The Virginian-Pilot
                             THE VIRGINIAN-PILOT 
              Copyright (c) 1995, Landmark Communications, Inc.

DATE: Monday, November 13, 1995              TAG: 9511130160
SECTION: SPORTS                   PAGE: C6   EDITION: FINAL 
                                             LENGTH: Medium:   87 lines

MONDAY MORNING QUARTERBACKS

Only fun at stake when state's league champs meet. . .

With both Virginia and Virginia Tech coming into Saturday's annual confrontation with national rankings and conference titles in hand, some hypsters may tell you the game has never meant so much.

Actually, it may have never meant so little.

At one time, when Virginia Tech did not even have a conference title to play for and Virginia never had a chance to win the ACC title, the game meant considerably more to both schools.

Even so, the game never matched other intra-state rivalries, such as Florida-Florida State, Clemson-South Carolina, Alabama-Auburn, or Georgia-Georgia Tech.

It won't this week, either.

If Tech wins, it won't top beating Miami. If Virginia wins, it won't beat the thrill of beating Florida State or winning at Clemson.

This is not to say, however, that both teams and their fans won't be excited about the game. They will, and because of the quality of both teams, it will be well worth seeing.

But winning or losing isn't going to spoil either team's bowl party or take back either team's conference title. It's not life-or-death.

This one they can play just for the fun of it, and for the delight of the their fans.

That, more than anything else, makes this game special.

FRANK VEHORN

. . . but who could've predicted such success?

If someone had written in August that Virginia Tech would beat Miami, Virginia would beat Florida State and both would at least share their respective league titles it would have been written in crayon.

Sharp objects are not allowed in the place where that person would have resided.

Crazy as it sounds, that capital idea became reality Saturday as both the Hokies and Cavaliers clinched championships at games played inside the Beltway.

Virginia Tech coach Frank Beamer, after beating Temple at RFK Stadium, was asked how unlikely it would have seemed that the Commonwealth's two Division I-A teams would meet in November as conference titleholders.

``It doesn't sound improbable to me,'' Beamer said. ``It's kind of where football ought to be in the state of Virginia.''

Football in Virginia may have never been better.

They play Saturday in Charlottesville in a game that will be televised regionally by ABC. None of the previous 76 meetings have been broadcast by a major network.

For the Hokies, 8-2 and winners of eight straight, the last two weeks have been emotional ones.
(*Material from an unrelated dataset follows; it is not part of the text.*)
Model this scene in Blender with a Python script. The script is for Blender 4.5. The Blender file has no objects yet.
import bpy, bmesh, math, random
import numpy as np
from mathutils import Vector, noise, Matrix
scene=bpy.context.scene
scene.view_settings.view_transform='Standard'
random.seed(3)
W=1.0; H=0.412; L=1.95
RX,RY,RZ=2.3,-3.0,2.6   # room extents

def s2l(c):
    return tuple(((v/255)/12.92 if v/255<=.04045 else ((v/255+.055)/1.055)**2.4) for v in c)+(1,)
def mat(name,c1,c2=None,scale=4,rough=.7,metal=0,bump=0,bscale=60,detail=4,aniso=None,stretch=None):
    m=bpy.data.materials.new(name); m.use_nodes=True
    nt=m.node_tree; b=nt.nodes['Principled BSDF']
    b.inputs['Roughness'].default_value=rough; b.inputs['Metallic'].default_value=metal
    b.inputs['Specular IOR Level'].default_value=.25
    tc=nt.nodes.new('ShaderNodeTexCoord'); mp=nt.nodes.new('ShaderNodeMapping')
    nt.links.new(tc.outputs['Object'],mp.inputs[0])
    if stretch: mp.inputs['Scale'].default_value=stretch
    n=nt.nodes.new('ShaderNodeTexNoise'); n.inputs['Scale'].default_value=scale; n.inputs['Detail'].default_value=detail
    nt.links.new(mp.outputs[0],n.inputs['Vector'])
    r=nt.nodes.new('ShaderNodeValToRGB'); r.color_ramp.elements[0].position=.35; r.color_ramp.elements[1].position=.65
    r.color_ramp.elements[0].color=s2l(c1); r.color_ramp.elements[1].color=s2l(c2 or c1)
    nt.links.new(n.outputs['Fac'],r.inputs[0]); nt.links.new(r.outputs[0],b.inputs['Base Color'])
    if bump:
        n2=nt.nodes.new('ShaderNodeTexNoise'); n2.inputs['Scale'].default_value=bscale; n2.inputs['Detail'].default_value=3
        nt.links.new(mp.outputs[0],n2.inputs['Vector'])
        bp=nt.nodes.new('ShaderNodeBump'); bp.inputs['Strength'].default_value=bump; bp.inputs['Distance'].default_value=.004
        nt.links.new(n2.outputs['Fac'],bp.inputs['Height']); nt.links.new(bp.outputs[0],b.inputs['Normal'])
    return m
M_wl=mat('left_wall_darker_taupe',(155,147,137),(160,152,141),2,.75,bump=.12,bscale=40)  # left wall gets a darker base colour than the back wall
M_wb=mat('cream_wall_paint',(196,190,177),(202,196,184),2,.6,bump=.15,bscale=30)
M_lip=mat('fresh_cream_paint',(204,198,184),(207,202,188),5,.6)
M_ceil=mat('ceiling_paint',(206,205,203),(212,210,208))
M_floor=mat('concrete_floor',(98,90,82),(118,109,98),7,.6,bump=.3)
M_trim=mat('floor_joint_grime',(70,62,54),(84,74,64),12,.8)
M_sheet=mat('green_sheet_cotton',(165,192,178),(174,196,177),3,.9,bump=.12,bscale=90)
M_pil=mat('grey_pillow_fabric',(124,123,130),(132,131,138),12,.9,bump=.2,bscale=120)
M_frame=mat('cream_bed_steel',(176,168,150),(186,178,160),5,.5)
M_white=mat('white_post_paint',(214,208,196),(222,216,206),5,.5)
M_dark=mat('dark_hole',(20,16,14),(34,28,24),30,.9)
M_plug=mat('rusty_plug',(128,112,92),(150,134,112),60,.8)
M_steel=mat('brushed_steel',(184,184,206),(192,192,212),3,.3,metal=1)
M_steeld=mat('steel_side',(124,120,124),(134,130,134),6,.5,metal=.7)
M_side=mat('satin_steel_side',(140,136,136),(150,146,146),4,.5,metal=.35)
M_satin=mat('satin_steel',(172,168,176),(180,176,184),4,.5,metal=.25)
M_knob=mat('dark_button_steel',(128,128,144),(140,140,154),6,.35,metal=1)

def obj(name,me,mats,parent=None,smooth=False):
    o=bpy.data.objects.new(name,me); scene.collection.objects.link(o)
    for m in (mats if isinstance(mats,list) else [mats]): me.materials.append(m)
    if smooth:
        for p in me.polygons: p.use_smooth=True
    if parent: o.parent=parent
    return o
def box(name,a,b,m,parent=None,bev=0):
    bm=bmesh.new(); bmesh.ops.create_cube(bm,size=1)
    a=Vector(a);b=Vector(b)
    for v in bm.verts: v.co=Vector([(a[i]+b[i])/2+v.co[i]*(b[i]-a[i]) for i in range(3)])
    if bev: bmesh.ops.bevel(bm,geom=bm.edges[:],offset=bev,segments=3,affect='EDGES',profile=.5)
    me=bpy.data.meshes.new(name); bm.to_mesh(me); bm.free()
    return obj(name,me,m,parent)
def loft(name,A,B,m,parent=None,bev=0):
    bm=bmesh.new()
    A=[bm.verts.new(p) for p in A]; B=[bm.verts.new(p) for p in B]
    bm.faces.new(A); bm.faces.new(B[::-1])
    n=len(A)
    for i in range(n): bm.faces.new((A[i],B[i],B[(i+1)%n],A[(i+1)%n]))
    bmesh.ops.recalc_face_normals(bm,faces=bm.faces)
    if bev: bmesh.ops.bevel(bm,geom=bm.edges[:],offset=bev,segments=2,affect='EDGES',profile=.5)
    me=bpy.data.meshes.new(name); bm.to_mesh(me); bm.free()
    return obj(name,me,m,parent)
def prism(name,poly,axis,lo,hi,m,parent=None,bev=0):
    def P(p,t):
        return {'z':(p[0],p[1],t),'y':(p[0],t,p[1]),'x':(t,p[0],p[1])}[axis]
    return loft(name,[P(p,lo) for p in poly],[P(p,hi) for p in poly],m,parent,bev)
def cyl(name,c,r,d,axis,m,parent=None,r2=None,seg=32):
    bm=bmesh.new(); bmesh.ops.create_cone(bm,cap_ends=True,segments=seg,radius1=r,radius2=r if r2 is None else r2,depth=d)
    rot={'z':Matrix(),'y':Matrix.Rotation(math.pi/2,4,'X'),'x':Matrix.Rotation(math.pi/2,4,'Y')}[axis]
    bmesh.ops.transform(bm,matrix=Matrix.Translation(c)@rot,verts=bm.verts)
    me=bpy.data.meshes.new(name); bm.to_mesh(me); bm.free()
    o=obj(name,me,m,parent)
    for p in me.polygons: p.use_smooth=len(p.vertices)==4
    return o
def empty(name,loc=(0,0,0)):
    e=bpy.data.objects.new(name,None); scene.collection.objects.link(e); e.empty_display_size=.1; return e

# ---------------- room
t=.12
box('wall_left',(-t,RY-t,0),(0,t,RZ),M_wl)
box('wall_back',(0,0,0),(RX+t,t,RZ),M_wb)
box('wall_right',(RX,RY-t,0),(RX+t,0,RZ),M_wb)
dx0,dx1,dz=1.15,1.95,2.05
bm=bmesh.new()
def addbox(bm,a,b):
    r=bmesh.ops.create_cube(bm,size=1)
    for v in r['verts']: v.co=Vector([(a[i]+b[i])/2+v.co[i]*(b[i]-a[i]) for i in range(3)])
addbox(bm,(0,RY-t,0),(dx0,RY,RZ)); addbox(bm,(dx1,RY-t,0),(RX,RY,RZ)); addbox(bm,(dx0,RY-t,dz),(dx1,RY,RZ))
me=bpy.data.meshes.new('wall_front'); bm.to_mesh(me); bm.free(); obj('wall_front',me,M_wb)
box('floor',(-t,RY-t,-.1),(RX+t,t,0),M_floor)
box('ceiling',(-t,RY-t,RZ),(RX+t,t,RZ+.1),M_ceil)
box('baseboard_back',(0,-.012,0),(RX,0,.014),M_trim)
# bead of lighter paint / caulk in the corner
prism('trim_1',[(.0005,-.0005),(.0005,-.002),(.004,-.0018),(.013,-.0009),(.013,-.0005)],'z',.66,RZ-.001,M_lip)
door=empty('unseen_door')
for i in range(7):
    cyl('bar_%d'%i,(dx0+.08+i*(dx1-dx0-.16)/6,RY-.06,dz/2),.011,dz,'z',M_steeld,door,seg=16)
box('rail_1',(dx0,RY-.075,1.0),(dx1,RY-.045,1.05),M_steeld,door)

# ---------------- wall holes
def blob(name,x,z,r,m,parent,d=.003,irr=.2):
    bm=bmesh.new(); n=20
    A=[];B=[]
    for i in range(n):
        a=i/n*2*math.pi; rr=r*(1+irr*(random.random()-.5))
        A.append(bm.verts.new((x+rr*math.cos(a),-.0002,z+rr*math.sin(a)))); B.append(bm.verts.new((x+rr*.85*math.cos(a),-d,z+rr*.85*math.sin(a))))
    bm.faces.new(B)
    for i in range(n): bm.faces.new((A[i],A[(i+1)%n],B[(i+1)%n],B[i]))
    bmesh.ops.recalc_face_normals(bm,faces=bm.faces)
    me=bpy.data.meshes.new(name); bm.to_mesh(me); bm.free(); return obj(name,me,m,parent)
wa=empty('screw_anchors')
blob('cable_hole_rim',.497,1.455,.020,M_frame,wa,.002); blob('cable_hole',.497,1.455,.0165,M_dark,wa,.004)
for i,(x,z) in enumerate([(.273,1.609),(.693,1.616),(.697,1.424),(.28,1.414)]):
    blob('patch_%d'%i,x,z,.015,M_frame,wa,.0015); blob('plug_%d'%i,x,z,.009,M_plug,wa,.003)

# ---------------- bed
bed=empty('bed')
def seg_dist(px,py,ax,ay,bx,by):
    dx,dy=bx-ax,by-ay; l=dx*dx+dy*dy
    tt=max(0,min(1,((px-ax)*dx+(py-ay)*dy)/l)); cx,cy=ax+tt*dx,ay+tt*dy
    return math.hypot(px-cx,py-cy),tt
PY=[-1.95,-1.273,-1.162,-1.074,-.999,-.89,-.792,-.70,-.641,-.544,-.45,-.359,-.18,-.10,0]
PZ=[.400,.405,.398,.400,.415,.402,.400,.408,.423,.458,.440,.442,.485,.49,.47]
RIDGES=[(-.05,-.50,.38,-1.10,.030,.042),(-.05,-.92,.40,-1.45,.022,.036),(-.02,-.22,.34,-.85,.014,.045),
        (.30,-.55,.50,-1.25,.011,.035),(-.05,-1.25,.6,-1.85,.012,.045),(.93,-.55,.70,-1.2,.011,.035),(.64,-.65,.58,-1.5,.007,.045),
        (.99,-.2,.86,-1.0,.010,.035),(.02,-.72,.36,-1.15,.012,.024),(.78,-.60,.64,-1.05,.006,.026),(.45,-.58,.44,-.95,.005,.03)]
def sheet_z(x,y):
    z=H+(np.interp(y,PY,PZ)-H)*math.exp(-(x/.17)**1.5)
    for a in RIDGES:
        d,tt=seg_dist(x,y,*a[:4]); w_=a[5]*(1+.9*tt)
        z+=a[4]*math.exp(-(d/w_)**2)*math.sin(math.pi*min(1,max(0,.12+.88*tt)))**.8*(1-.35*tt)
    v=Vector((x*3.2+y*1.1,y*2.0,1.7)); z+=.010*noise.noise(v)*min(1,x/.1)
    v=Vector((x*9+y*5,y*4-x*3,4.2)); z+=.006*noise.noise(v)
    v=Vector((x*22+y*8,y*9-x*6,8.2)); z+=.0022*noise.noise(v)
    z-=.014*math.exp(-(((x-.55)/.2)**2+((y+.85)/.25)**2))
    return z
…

First they drubbed Syracuse to move into first place in the Big East. Then they clinched a share of the title - Syracuse or Miami can still tie for first - with the win over Temple.

``We've got eight straight right now, that's somewhat of an accomplishment,'' quarterback Jim Druckenmiller said. ``Why can't we make it nine straight? Or 10 straight? The season's not over yet.''

In Virginia's college football annals, a new season has just begun.

- STEVE CARLSON 7-4 are numbers Tribe will have to live with

For William and Mary, nothing less than a Yankee Conference title and trip to the Division I-AA playoffs was going to do this year.

And with 19 starters back from an 8-3 team, those seemed like reasonable goals.

Instead, the Tribe finished the season 7-4 Saturday, and was left with a sense of how a handful of plays can change the perception - not to mention the outcome - of an entire season.

William and Mary's players can recite them by rote: a momentum-changing punt block by James Madison; a couple of long runs by Massachusetts tailback Rene Ingoglia on a rain-slicked field.

There may be others but those were the big ones. The Tribe dominated James Madison for three quarters, but saw the tide turn after a blocked punt early in the fourth. The upset loss to unranked UMass was even more damaging.

If the Tribe had won those games, its other two losses - a season-opening defeat at I-A Virginia and a three-point road loss to fourth-ranked Delaware - likely wouldn't have been held against it.

Said coach Jimmye Laycock: ``Seven and four, with the schedule we played, and the way we played it, that's pretty good.''

For the Tribe, which started the season with great expectations, pretty good is going to have to be good enough.